Удивление, или, как я когда-то писал, остраннение, – этот термин в измененном виде, вероятно через Сергея Третьякова, моего товарища по ЛЕФу, дошел до Брехта, – способность удивляться и смены способов удивления связывают многие явления искусства.

Когда-то я говорил, что искусство не связано, что оно не имеет содержания. Эти слова могли бы уже сейчас сыграть золотую свадьбу, 50-летний юбилей. И слова эти неправильны.

Когда говоришь про остраннение, то надо понимать, для чего оно служит.

Ученые открывают в мире новое, и сами этому новому удивляются.

Поэт или прозаик находится в состоянии, которое вежливо называют вдохновением и которое Пушкин называл невежливо "дрянью".

Когда Стерн писал свои романы, то он отнесся к ним как к огромному путешествию в новый, не только открываемый, но создаваемый мир. Старое восприятие мира, старые структуры романа были для него уже пародийными, он изгонял их, пародируя, восстанавливая остроту художественного ощущения, остроту новых жизненных оценок при помощи парадоксальности построения.

Поэтому "белый медведь" в искусстве то, о чем надо думать.

Белых медведей надо забывать, когда они уже стали привычными или напоминают о великих поражениях.

Весь Стерн – это роман во время ремонта: старые мостовые сломаны, старые оценки, оценки нравственности, привычки, эмоции, выворочены наизнанку, как вытершийся материал. Правда, иногда оказывалось, как в случае дяди Тоби, что нарядные штаны, которые он хотел обносить, идя свататься, уже были изношены.

Но в жизни романа, в жизни всего искусства Стерн перед Великой французской революцией и перед тем состоянием английского романа, когда он стал заслащенным, стал благополучным, останавливающим свое время, Стерн боролся и со своими современниками, и со своими потомками и создавал для будущего новое оружие.

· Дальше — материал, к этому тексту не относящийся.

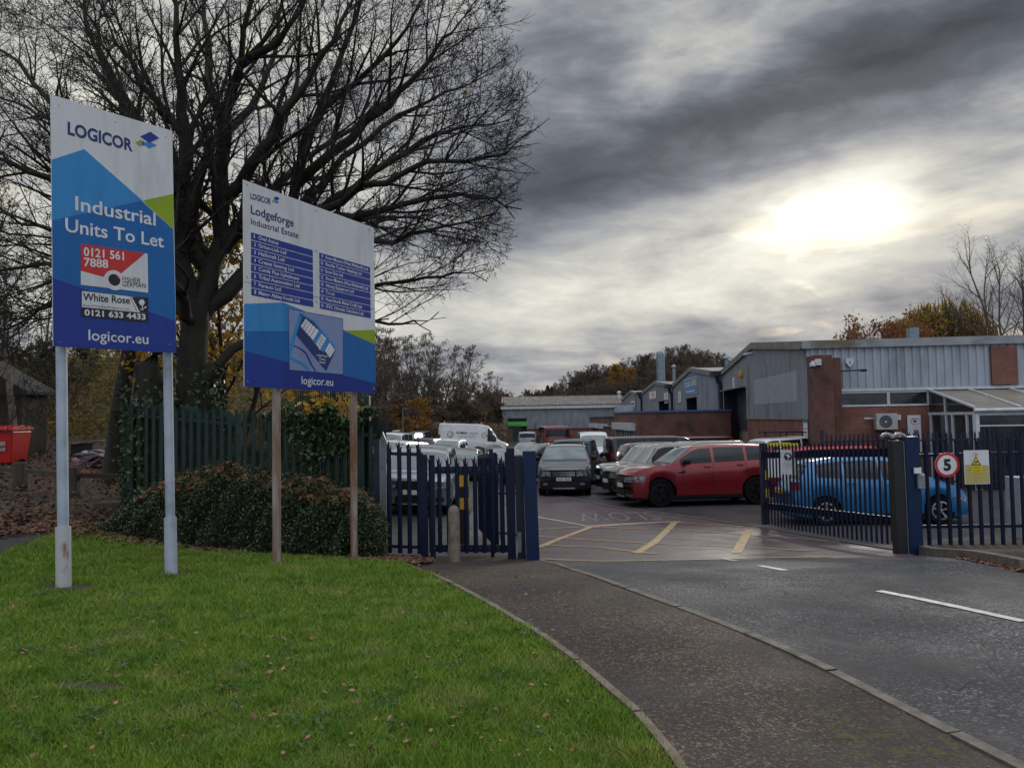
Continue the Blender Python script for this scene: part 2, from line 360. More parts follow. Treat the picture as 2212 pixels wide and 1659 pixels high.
tag(drape('dirt_track', [lawnF[-1], lawnF[-2], lawnF[-3], lawnF[-4], G(230, 1110), G(200, 1085), G(120, 1072), G(0, 1050), (-16, 14.5), (-16, 8), (-9.5, 6.4)], -.03,
          M('cinder', (.022, .020, .020), .9, c2=(.055, .045, .040), scale=14, bump=.8, bscale=50), .5), kind='structure')

def strip(mb, pts, w, off, h=0, side=0):
    """flat or raised ribbon following the ground"""
    P = []
    for i in range(len(pts) - 1):
        a, b = Vector(pts[i]), Vector(pts[i + 1]); n = max(1, int((b - a).length / .35))
        for k in range(n): P.append(a.lerp(b, k / n))
    P.append(Vector(pts[-1])); vs = []
    for i, p in enumerate(P):
        d = (P[min(i + 1, len(P) - 1)] - P[max(0, i - 1)]).normalized(); n = Vector((-d.y, d.x))
        for s in (-.5, .5):
            q = p + n * w * (s + side); z = gz(q.x, q.y) + off
            vs.append((q.x, q.y, z)); 
            if h: vs.append((q.x, q.y, z - h))
    fs = []
    st = 4 if h else 2
    for i in range(len(P) - 1):
        a = i * st; b = a + st
        if h: fs += [(a, b, b+2, a+2), (a+1, a, a+2, a+3)] if i == 0 else [(a, b, b+2, a+2)]
        else: fs.append((a, b, b+1, a+1))
        if h: fs += [(a, a+1, b+1, b), (a+2, b+2, b+3, a+3)]
    mb.add(vs, fs); return mb
def stones(pts, w, off, h, side=0, ln=.92):
    mb = MB(); acc = [Vector(pts[0])]; d_ = 0; V_ = [Vector(p) for p in pts]
    P = []
    for a, b in zip(V_, V_[1:]):
        n = max(1, int((b - a).length / .1)); P += [a.lerp(b, k / n) for k in range(n)]
    P.append(V_[-1]); cur = [P[0]]; L = 0
    for a, b in zip(P, P[1:]):
        L += (b - a).length; cur.append(b)
        if L > ln:
            cur[-1] = cur[-1].lerp(cur[-2], .16); jz = rng.uniform(-.004, .004); strip(mb, [cur[0], cur[len(cur)//2], cur[-1]], w, off + jz, h, side); cur = [b]; L = 0
    if len(cur) > 2: strip(mb, cur[::max(1, len(cur)-1)] if len(cur) < 3 else [cur[0], cur[-1]], w, off, h, side)
    return mb
tag(stones(kerbL[::-1], .078, -.010, .10).build('kerb', m_kerb), kind='structure')
tag(stones(lawnE, .05, .022, .08, -.75).build('path_edging', M('edging_stone', (.20, .145, .115), .85, c2=(.10, .075, .05), scale=8, bump=.4, bscale=50)), kind='structure')
tag(strip(MB(), KR, .14, .07, .16).build('right_kerb', m_kerb), kind='structure')
tag(strip(MB(), GK, .13, -.035, .08).build('yard_kerb', M('worn_kerb', (.10, .085, .08), .8, c2=(.05, .042, .04), scale=6)), kind='structure')
# painted markings
my = MB()
def mk(mb, pts, w): strip(mb, [G(*p) for p in pts], w, -.046 if mb is my else -.044)
mk(my, ((1172,1201),(1300,1205),(1500,1202),(1640,1198),(1790,1195)), .13)
for p, w in ((((1160,1139),(1262,1133)), .09), (((1160,1153),(1400,1168),(1620,1176),(1750,1184)), .09), (((1176,1172),(1300,1177),(1415,1190)), .09),
             (((1262,1134),(1440,1123),(1480,1125)), .16), (((1480,1125),(1640,1135)), .07), (((1280,1134),(1480,1140),(1700,1156),(1830,1165)), .08),
             (((1162,1177),(1210,1158),(1280,1132)), .15), (((1374,1189),(1410,1168),(1456,1125)), .16), (((1590,1189),(1603,1165),(1619,1138)), .17)):
    mk(my, p, w)
tag(my.build('yellow_marking', m_yel), kind='structure')
mw = MB(); mk(mw, ((1898,1267),(1990,1283),(2212,1330)), .10); mk(mw, ((1640,1214),(1695,1223)), .10); mk(mw, ((1560,1199),(1590,1204)), .09)
tag(mw.build('white_marking', m_whp), kind='structure')
mw = MB(); mk(mw, ((1156,1112),(1200,1120),(1268,1132)), .10); mk(mw, ((1268,1132),(1380,1126),(1470,1122)), .09)
tag(mw.build('give_way_marking', m_whp), kind='structure')
SLOW = True
for o in bpy.data.objects:
    if 'marking' in o.name: o.data.polygons.foreach_set('use_smooth', [True] * len(o.data.polygons))
# ---------------------------------------------------------------- lettering and signboards
def text_mesh(s, bold=0., spacing=1.):
    cu = bpy.data.curves.new('lettering', 'FONT'); cu.body = s; cu.size = 1; cu.offset = bold; cu.space_character = spacing; cu.resolution_u = 3
    o = bpy.data.objects.new('t', cu); C.objects.link(o); dg = bpy.context.evaluated_depsgraph_get(); dg.update()
    me = bpy.data.meshes.new_from_object(o.evaluated_get(dg)); V = [v.co.to_tuple() for v in me.vertices]; F = [tuple(p.vertices) for p in me.polygons]
    bpy.data.objects.remove(o); bpy.data.curves.remove(cu); bpy.data.meshes.remove(me)
    return V, F
_c = text_mesh('H')[0]; CAPH = max(v[1] for v in _c) - min(v[1] for v in _c)
def fit_text(mb, s, f, bold=0., spacing=1., skew=0):
    """f maps (a, b) with a 0..1 along the line and b 0..1 from baseline to capital height to a world point"""
    V, F = text_mesh(s, bold, spacing)
    if not V: return mb
    x0 = min(v[0] for v in V); x1 = max(v[0] for v in V)
    return mb.add([f((v[0] - x0) / (x1 - x0), v[1] / CAPH) for v in V], F)
class LB:
    """several lines of lettering, each linked as a mesh of its own"""
    def __init__(s): s.m = []
    def add(s, vs, fs): s.m.append(MB().add(vs, fs)); return s
    def build(s, name, mat, par): return [q.build(name, mat, par) for q in s.m]
def homog(src, dst):
    A = []; b = []
    for (x, y), (u, v) in zip(src, dst):
        A += [[x, y, 1, 0, 0, 0, -u*x, -u*y], [0, 0, 0, x, y, 1, -v*x, -v*y]]; b += [u, v]
    return np.append(np.linalg.solve(np.array(A, float), np.array(b, float)), 1).reshape(3, 3)
class Board:
    """flat board: bottom-left corner o, horizontal unit vector u, up vector v, face normal n; digitised in the picture's own coordinates"""
    def __init__(s, bl, br, tl, W, H, corners):
        s.o = Vector(bl); s.u = (Vector(br) - s.o).normalized(); vv = Vector(tl) - s.o
        s.v = (vv - s.u * vv.dot(s.u)).normalized(); s.n = s.u.cross(s.v)
        if s.n.y > 0: s.n = -s.n
        s.W, s.H = W, H
        s.Hm = homog(corners, [(0, H), (W, H), (W, 0), (0, 0)])
    def uv(s, p):
        q = s.Hm @ np.array([p[0], p[1], 1.]); return q[0] / q[2], q[1] / q[2]
    def P(s, u, v, off=0.): return s.o + s.u * u + s.v * v + s.n * off
    def poly(s, mb, pts, lay, clip=True):
        w = []
        for p in pts:
            u, v = s.uv(p); u = min(s.W, max(0, u)); v = min(s.H, max(0, v)); w.append(s.P(u, v, .001 * lay))
        return mb.add(w, [tuple(range(len(w)))])
    def text(s, mb, st, a, b, top, lay, bold=0., spacing=1.):
        """a, b: baseline ends, top: top of the first capital, all in picture coordinates"""
        ua, ub, ut = s.uv(a), s.uv(b), s.uv(top); h = ut[1] - ua[1]
        f = lambda x, y: s.P(ua[0] + (ub[0] - ua[0]) * x, ua[1] + (ub[1] - ua[1]) * x + h * y, .001 * lay)
        return fit_text(mb, st, f, bold, spacing)
    def slab(s, mb, t=.012):
        c = [s.P(0, 0, d) for d in (-t, 0)] ; vs = []
        for d in (-t, 0): vs += [s.P(0, 0, d), s.P(s.W, 0, d), s.P(s.W, s.H, d), s.P(0, s.H, d)]
        return mb.add(vs, [(0,1,2,3),(4,5,6,7),(0,1,5,4),(1,2,6,5),(2,3,7,6),(3,0,4,7)])
def sgn(name, c, v=.93): return M(name, c, .42, c2=tuple(x * v for x in c), scale=5, c3=tuple(x * .74 + .004 for x in c), s3=2.2, l3=.50, h3=.8, spec=.35, stretch=(2.5, 2.5, .5))
s_white = sgn('board_white', (.60, .61, .63)); s_navy = sgn('print_navy', (.012, .035, .14)); s_sky = sgn('print_sky_blue', (.030, .23, .53))
s_mid = sgn('print_mid_blue', (.006, .115, .36)); s_deep = sgn('print_deep_blue', (.012, .036, .25)); s_lime = sgn('print_lime', (.25, .36, .012))
s_red = sgn('print_red', (.52, .030, .028)); s_black = sgn('print_black', (.015, .016, .018)); s_pale = sgn('print_pale_blue', (.26, .38, .62))
s_let = sgn('print_white', (.66, .67, .70)); s_lilac = sgn('print_map', (.20, .26, .44)); s_dsky = sgn('print_sky_dark', (.022, .19, .46))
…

Поэтому первые книги "Тристрама Шенди" имели необыкновенный успех. Но чем дальше развертывался роман, тем холоднее он принимался.

Элементы того, что называли сентиментализмом, были и у Ричардсона, но "Сентиментальное путешествие" – это путешествие в новые земли, которые будут открыты только потом.

Скажем, что эти страны у "полюса недоступности".